→ WHAT TO WORK ON:
Give every line of the material again, exactly as written.

→ RECORDED INFORMATION:
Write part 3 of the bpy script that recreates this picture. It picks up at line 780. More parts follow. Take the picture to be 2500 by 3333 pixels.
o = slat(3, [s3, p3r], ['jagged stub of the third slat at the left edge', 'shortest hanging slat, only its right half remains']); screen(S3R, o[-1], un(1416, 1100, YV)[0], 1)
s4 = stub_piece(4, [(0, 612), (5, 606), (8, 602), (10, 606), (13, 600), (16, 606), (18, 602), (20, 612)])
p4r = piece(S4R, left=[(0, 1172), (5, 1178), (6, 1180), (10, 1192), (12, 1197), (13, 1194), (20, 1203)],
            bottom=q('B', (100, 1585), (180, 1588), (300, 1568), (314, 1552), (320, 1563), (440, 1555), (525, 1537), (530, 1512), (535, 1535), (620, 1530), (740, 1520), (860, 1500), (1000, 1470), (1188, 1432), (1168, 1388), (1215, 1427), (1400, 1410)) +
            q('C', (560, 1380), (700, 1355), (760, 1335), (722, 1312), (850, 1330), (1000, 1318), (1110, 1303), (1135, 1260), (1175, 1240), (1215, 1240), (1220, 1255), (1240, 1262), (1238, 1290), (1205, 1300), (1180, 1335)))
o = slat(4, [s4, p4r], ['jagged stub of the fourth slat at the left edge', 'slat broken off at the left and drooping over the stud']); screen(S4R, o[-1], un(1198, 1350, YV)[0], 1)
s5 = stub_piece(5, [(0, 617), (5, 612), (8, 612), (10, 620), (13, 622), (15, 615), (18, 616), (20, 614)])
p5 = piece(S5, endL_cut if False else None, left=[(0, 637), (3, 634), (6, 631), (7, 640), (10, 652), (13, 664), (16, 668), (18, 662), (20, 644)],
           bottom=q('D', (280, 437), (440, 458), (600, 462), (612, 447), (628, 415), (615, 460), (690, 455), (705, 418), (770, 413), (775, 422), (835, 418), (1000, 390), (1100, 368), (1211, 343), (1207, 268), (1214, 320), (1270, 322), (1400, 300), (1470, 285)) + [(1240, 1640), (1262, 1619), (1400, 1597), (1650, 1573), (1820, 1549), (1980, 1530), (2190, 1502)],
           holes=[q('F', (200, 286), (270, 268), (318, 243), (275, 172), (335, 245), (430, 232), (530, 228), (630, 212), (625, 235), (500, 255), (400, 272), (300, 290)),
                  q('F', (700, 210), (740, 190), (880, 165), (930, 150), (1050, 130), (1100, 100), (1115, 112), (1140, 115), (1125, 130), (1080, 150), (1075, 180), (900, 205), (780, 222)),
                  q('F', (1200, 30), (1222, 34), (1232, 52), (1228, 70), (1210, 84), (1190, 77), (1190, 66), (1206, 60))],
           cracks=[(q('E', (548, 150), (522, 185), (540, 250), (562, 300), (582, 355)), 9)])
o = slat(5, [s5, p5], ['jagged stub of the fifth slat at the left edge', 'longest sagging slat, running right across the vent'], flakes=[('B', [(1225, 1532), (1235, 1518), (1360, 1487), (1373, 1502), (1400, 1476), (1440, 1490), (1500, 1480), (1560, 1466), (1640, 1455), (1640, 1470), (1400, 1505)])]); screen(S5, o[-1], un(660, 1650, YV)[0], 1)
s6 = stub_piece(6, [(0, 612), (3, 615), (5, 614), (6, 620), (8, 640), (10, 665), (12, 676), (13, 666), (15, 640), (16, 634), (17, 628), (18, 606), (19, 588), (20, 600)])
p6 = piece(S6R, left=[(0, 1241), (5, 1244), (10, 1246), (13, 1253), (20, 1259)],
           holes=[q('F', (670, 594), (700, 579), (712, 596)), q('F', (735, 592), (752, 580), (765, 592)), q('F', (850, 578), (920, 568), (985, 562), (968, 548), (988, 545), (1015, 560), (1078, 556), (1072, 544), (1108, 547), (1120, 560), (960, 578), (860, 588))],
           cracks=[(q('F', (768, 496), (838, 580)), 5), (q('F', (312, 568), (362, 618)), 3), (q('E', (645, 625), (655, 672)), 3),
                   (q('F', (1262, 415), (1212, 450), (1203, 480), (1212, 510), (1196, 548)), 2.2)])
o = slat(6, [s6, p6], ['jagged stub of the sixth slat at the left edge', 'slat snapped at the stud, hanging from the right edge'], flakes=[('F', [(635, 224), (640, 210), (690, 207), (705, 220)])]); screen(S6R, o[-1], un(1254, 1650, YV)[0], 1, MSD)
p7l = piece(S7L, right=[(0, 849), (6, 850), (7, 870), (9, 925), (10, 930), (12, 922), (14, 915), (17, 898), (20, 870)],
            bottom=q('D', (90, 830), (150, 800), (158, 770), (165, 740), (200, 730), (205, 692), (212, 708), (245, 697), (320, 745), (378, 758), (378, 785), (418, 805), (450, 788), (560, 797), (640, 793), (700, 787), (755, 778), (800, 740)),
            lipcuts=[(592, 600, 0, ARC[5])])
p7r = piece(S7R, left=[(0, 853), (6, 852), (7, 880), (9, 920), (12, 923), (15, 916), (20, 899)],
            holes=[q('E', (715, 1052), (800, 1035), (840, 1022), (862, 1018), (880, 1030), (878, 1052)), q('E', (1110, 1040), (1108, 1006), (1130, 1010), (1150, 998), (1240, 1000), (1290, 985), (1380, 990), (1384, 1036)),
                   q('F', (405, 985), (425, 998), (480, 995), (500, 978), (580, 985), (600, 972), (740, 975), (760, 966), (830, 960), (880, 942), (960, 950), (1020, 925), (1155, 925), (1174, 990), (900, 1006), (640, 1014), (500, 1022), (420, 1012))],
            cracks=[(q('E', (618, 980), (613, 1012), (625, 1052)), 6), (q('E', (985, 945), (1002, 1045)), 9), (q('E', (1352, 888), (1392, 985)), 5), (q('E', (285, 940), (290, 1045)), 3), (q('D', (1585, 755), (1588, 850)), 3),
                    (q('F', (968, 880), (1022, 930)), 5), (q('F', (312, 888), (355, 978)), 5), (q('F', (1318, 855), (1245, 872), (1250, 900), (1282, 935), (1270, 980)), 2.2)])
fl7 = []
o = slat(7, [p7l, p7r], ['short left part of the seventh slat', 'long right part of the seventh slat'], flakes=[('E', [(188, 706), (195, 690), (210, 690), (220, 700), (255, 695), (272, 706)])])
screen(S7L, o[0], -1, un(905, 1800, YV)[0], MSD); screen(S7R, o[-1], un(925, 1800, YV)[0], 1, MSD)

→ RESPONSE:
Write part 3 of the bpy script that recreates this picture. It picks up at line 780. More parts follow. Take the picture to be 2500 by 3333 pixels.
o = slat(3, [s3, p3r], ['jagged stub of the third slat at the left edge', 'shortest hanging slat, only its right half remains']); screen(S3R, o[-1], un(1416, 1100, YV)[0], 1)
s4 = stub_piece(4, [(0, 612), (5, 606), (8, 602), (10, 606), (13, 600), (16, 606), (18, 602), (20, 612)])
p4r = piece(S4R, left=[(0, 1172), (5, 1178), (6, 1180), (10, 1192), (12, 1197), (13, 1194), (20, 1203)],
            bottom=q('B', (100, 1585), (180, 1588), (300, 1568), (314, 1552), (320, 1563), (440, 1555), (525, 1537), (530, 1512), (535, 1535), (620, 1530), (740, 1520), (860, 1500), (1000, 1470), (1188, 1432), (1168, 1388), (1215, 1427), (1400, 1410)) +
            q('C', (560, 1380), (700, 1355), (760, 1335), (722, 1312), (850, 1330), (1000, 1318), (1110, 1303), (1135, 1260), (1175, 1240), (1215, 1240), (1220, 1255), (1240, 1262), (1238, 1290), (1205, 1300), (1180, 1335)))
o = slat(4, [s4, p4r], ['jagged stub of the fourth slat at the left edge', 'slat broken off at the left and drooping over the stud']); screen(S4R, o[-1], un(1198, 1350, YV)[0], 1)
s5 = stub_piece(5, [(0, 617), (5, 612), (8, 612), (10, 620), (13, 622), (15, 615), (18, 616), (20, 614)])
p5 = piece(S5, endL_cut if False else None, left=[(0, 637), (3, 634), (6, 631), (7, 640), (10, 652), (13, 664), (16, 668), (18, 662), (20, 644)],
           bottom=q('D', (280, 437), (440, 458), (600, 462), (612, 447), (628, 415), (615, 460), (690, 455), (705, 418), (770, 413), (775, 422), (835, 418), (1000, 390), (1100, 368), (1211, 343), (1207, 268), (1214, 320), (1270, 322), (1400, 300), (1470, 285)) + [(1240, 1640), (1262, 1619), (1400, 1597), (1650, 1573), (1820, 1549), (1980, 1530), (2190, 1502)],
           holes=[q('F', (200, 286), (270, 268), (318, 243), (275, 172), (335, 245), (430, 232), (530, 228), (630, 212), (625, 235), (500, 255), (400, 272), (300, 290)),
                  q('F', (700, 210), (740, 190), (880, 165), (930, 150), (1050, 130), (1100, 100), (1115, 112), (1140, 115), (1125, 130), (1080, 150), (1075, 180), (900, 205), (780, 222)),
                  q('F', (1200, 30), (1222, 34), (1232, 52), (1228, 70), (1210, 84), (1190, 77), (1190, 66), (1206, 60))],
           cracks=[(q('E', (548, 150), (522, 185), (540, 250), (562, 300), (582, 355)), 9)])
o = slat(5, [s5, p5], ['jagged stub of the fifth slat at the left edge', 'longest sagging slat, running right across the vent'], flakes=[('B', [(1225, 1532), (1235, 1518), (1360, 1487), (1373, 1502), (1400, 1476), (1440, 1490), (1500, 1480), (1560, 1466), (1640, 1455), (1640, 1470), (1400, 1505)])]); screen(S5, o[-1], un(660, 1650, YV)[0], 1)
s6 = stub_piece(6, [(0, 612), (3, 615), (5, 614), (6, 620), (8, 640), (10, 665), (12, 676), (13, 666), (15, 640), (16, 634), (17, 628), (18, 606), (19, 588), (20, 600)])
p6 = piece(S6R, left=[(0, 1241), (5, 1244), (10, 1246), (13, 1253), (20, 1259)],
           holes=[q('F', (670, 594), (700, 579), (712, 596)), q('F', (735, 592), (752, 580), (765, 592)), q('F', (850, 578), (920, 568), (985, 562), (968, 548), (988, 545), (1015, 560), (1078, 556), (1072, 544), (1108, 547), (1120, 560), (960, 578), (860, 588))],
           cracks=[(q('F', (768, 496), (838, 580)), 5), (q('F', (312, 568), (362, 618)), 3), (q('E', (645, 625), (655, 672)), 3),
                   (q('F', (1262, 415), (1212, 450), (1203, 480), (1212, 510), (1196, 548)), 2.2)])
o = slat(6, [s6, p6], ['jagged stub of the sixth slat at the left edge', 'slat snapped at the stud, hanging from the right edge'], flakes=[('F', [(635, 224), (640, 210), (690, 207), (705, 220)])]); screen(S6R, o[-1], un(1254, 1650, YV)[0], 1, MSD)
p7l = piece(S7L, right=[(0, 849), (6, 850), (7, 870), (9, 925), (10, 930), (12, 922), (14, 915), (17, 898), (20, 870)],
            bottom=q('D', (90, 830), (150, 800), (158, 770), (165, 740), (200, 730), (205, 692), (212, 708), (245, 697), (320, 745), (378, 758), (378, 785), (418, 805), (450, 788), (560, 797), (640, 793), (700, 787), (755, 778), (800, 740)),
            lipcuts=[(592, 600, 0, ARC[5])])
p7r = piece(S7R, left=[(0, 853), (6, 852), (7, 880), (9, 920), (12, 923), (15, 916), (20, 899)],
            holes=[q('E', (715, 1052), (800, 1035), (840, 1022), (862, 1018), (880, 1030), (878, 1052)), q('E', (1110, 1040), (1108, 1006), (1130, 1010), (1150, 998), (1240, 1000), (1290, 985), (1380, 990), (1384, 1036)),
                   q('F', (405, 985), (425, 998), (480, 995), (500, 978), (580, 985), (600, 972), (740, 975), (760, 966), (830, 960), (880, 942), (960, 950), (1020, 925), (1155, 925), (1174, 990), (900, 1006), (640, 1014), (500, 1022), (420, 1012))],
            cracks=[(q('E', (618, 980), (613, 1012), (625, 1052)), 6), (q('E', (985, 945), (1002, 1045)), 9), (q('E', (1352, 888), (1392, 985)), 5), (q('E', (285, 940), (290, 1045)), 3), (q('D', (1585, 755), (1588, 850)), 3),
                    (q('F', (968, 880), (1022, 930)), 5), (q('F', (312, 888), (355, 978)), 5), (q('F', (1318, 855), (1245, 872), (1250, 900), (1282, 935), (1270, 980)), 2.2)])
fl7 = []
o = slat(7, [p7l, p7r], ['short left part of the seventh slat', 'long right part of the seventh slat'], flakes=[('E', [(188, 706), (195, 690), (210, 690), (220, 700), (255, 695), (272, 706)])])
screen(S7L, o[0], -1, un(905, 1800, YV)[0], MSD); screen(S7R, o[-1], un(925, 1800, YV)[0], 1, MSD)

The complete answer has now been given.